WESTERWELLE: Beide Alternativen, die Sie genannt haben, sind nicht überzeugend, und wären nur ein Indiz, daß die Religionsfreiheit nicht gewährleistet ist. Aber es gibt eine dritte Alternative, nämlich daß Afghanistan dafür sorgt, daß durch klare Gesetzesänderungen ein solches Verfahren unmöglich gemacht wird. Und das darf und muß man auch erwarten.
Frage: Die FDP steht "unter dem Vorurteil", sie bediene die, die eh haben, und nicht die, die etwas brauchen. JOSEF ACKERMANN, der Chef der Deutschen Bank, eine saftige Gehaltserhöhung von zwanzig Prozent bekommen. Davon können Arbeitnehmer nur träumen.
WESTERWELLE: Wir beide träumen davon übrigens auch
Frage: Sind zwanzig Prozent Gehaltserhöhung gerecht, wenn ja, bei den Spitzenkräften, warum nicht auch bei deren Angestellten, oder sind diese zwanzig Prozent zu hoch gewesen?
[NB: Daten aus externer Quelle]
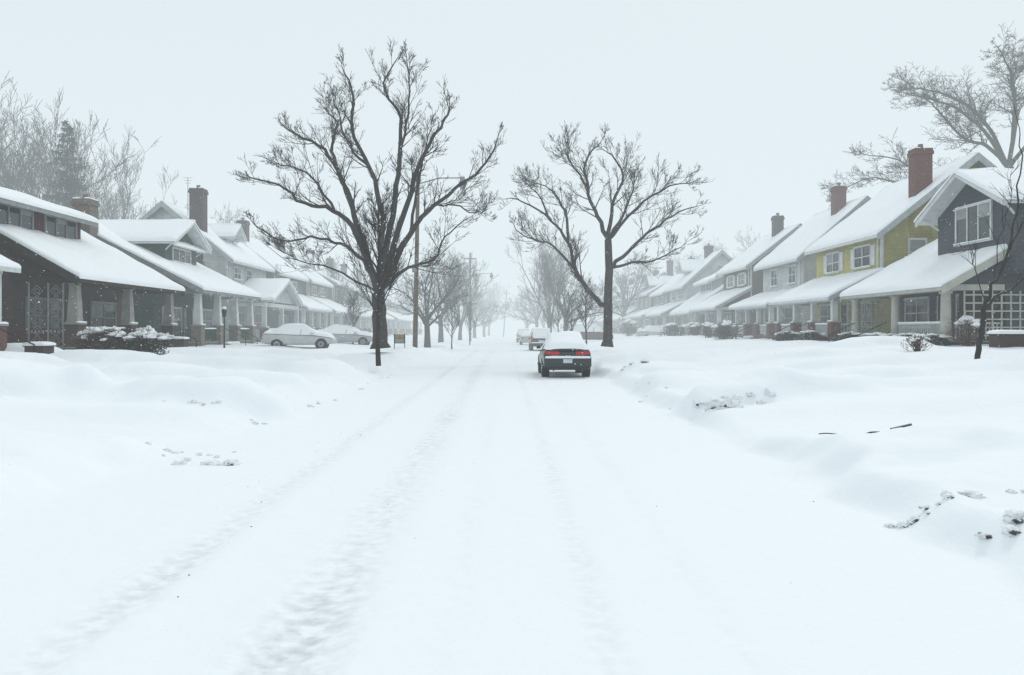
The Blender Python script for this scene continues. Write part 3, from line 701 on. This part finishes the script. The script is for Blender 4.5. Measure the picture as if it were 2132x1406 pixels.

WESTERWELLE: Als Staatsbürger bleibt mir das auch unerklärlich, gerade in Zeiten, wo auch Arbeitsplatzabbau stattfindet. Als Politiker und Abgeordneter sage ich Ihnen, es ist nicht Aufgabe des Staates, Löhne und Gehälter festzusetzen, und ich will auch hinzufügen, daß mancher Sportler mit Tennis und Fußball spielen mehr verdient und weniger Verantwortung hat.